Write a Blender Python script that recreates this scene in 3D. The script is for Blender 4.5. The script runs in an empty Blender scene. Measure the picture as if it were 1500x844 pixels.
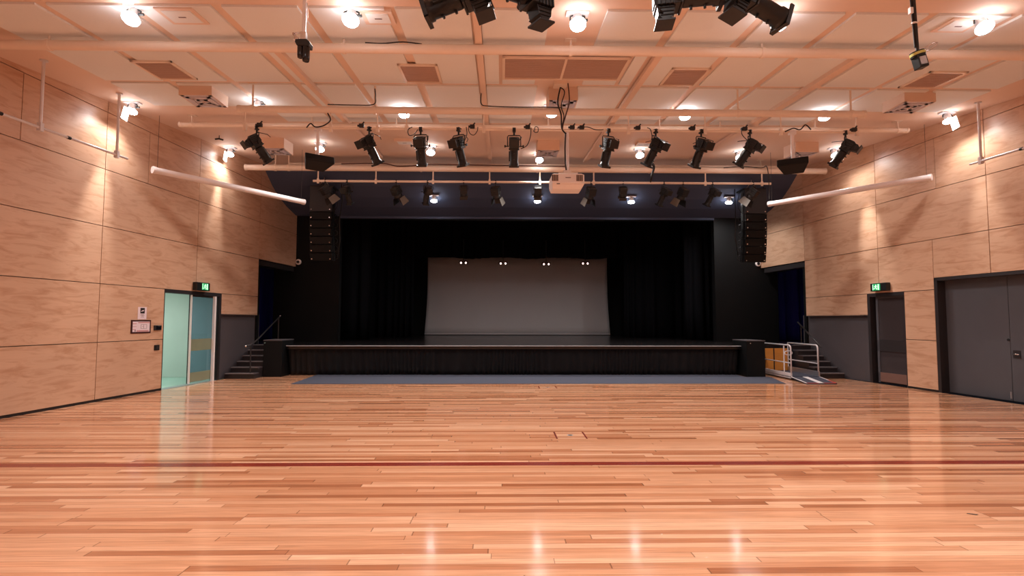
import bpy, math, random
from mathutils import Vector, Matrix
random.seed(7)
S = bpy.context.scene
COL = S.collection

# ------------------------------------------------------------------ camera
EYE = Vector((0, 0, 1.65))
F = 800.0
PITCH = math.atan2(48, F); YAW = math.atan2(15, math.hypot(F, 48)); ROLL = .0015
cy_, sy_, cp_, sp_ = math.cos(YAW), math.sin(YAW), math.cos(PITCH), math.sin(PITCH)
FWD = Vector((sy_*cp_, cy_*cp_, sp_)); RT = Vector((cy_, -sy_, 0)); UP = RT.cross(FWD)
RT, UP = RT*math.cos(ROLL)+UP*math.sin(ROLL), UP*math.cos(ROLL)-RT*math.sin(ROLL)
cam_d = bpy.data.cameras.new('camera'); cam = bpy.data.objects.new('camera', cam_d); COL.objects.link(cam)
cam_d.sensor_width = 36; cam_d.lens = F/1500*36; cam_d.clip_start = .05; cam_d.clip_end = 200
m = Matrix((RT, UP, -FWD)).transposed().to_4x4(); m.translation = EYE
cam.matrix_world = m
S.camera = cam

def at(px, py, Y):
    """pixel of the photograph -> point at room depth Y"""
    d = FWD*F + RT*(px-750) + UP*(422-py)
    return EYE + d*(Y/d.y)

# ------------------------------------------------------------------ world, exposure
S.view_settings.view_transform = 'Standard'; S.view_settings.look = 'None'
S.view_settings.gamma = 1; S.view_settings.use_curve_mapping = False
S.view_settings.exposure = .02
W = bpy.data.worlds.new('world'); S.world = W; W.use_nodes = True
W.node_tree.nodes['Background'].inputs[0].default_value = (.02, .02, .025, 1)
W.node_tree.nodes['Background'].inputs[1].default_value = .3
LAMP_W = 168          # ceiling spotlights
LAMP_COL = (1, .96, .92)
LENS_E = 27

# ------------------------------------------------------------------ materials
def srgb(r, g, b):
    f = lambda c: (c/255/12.92) if c/255 <= .04045 else ((c/255+.055)/1.055)**2.4
    return (f(r), f(g), f(b), 1)

def mat(name, col, rough=.5, metal=0, var=.06, scale=12, bump=0, emit=0, emit_col=None, coat=0, stretch=(1, 1, 1), spec=None):
    m = bpy.data.materials.new(name); m.use_nodes = True
    nt = m.node_tree; N = nt.nodes; L = nt.links; b = N['Principled BSDF']
    tc = N.new('ShaderNodeTexCoord'); mp = N.new('ShaderNodeMapping'); no = N.new('ShaderNodeTexNoise')
    mp.inputs['Scale'].default_value = stretch
    no.inputs['Scale'].default_value = scale; no.inputs['Detail'].default_value = 5
    L.new(tc.outputs['Object'], mp.inputs[0]); L.new(mp.outputs[0], no.inputs['Vector'])
    rp = N.new('ShaderNodeMapRange'); rp.inputs[3].default_value = 1-var; rp.inputs[4].default_value = 1+var
    L.new(no.outputs[0], rp.inputs[0])
    mx = N.new('ShaderNodeVectorMath'); mx.operation = 'SCALE'; mx.inputs[0].default_value = col[:3]
    L.new(rp.outputs[0], mx.inputs['Scale']); L.new(mx.outputs[0], b.inputs['Base Color'])
    b.inputs['Roughness'].default_value = rough; b.inputs['Metallic'].default_value = metal
    b.inputs['Coat Weight'].default_value = coat
    if spec is not None: b.inputs['Specular IOR Level'].default_value = spec
    if bump:
        bp = N.new('ShaderNodeBump'); bp.inputs['Strength'].default_value = bump; bp.inputs['Distance'].default_value = .01
        L.new(no.outputs[0], bp.inputs['Height']); L.new(bp.outputs[0], b.inputs['Normal'])
    if emit:
        b.inputs['Emission Color'].default_value = emit_col or col; b.inputs['Emission Strength'].default_value = emit
    return m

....

## Short exercise
Begin at the first line of the material and copy each line exactly through the one containing "COL = S.collection". Omit pictures.

## Full solution
Write a Blender Python script that recreates this scene in 3D. The script is for Blender 4.5. The script runs in an empty Blender scene. Measure the picture as if it were 1500x844 pixels.
import bpy, math, random
from mathutils import Vector, Matrix
random.seed(7)
S = bpy.context.scene
COL = S.collection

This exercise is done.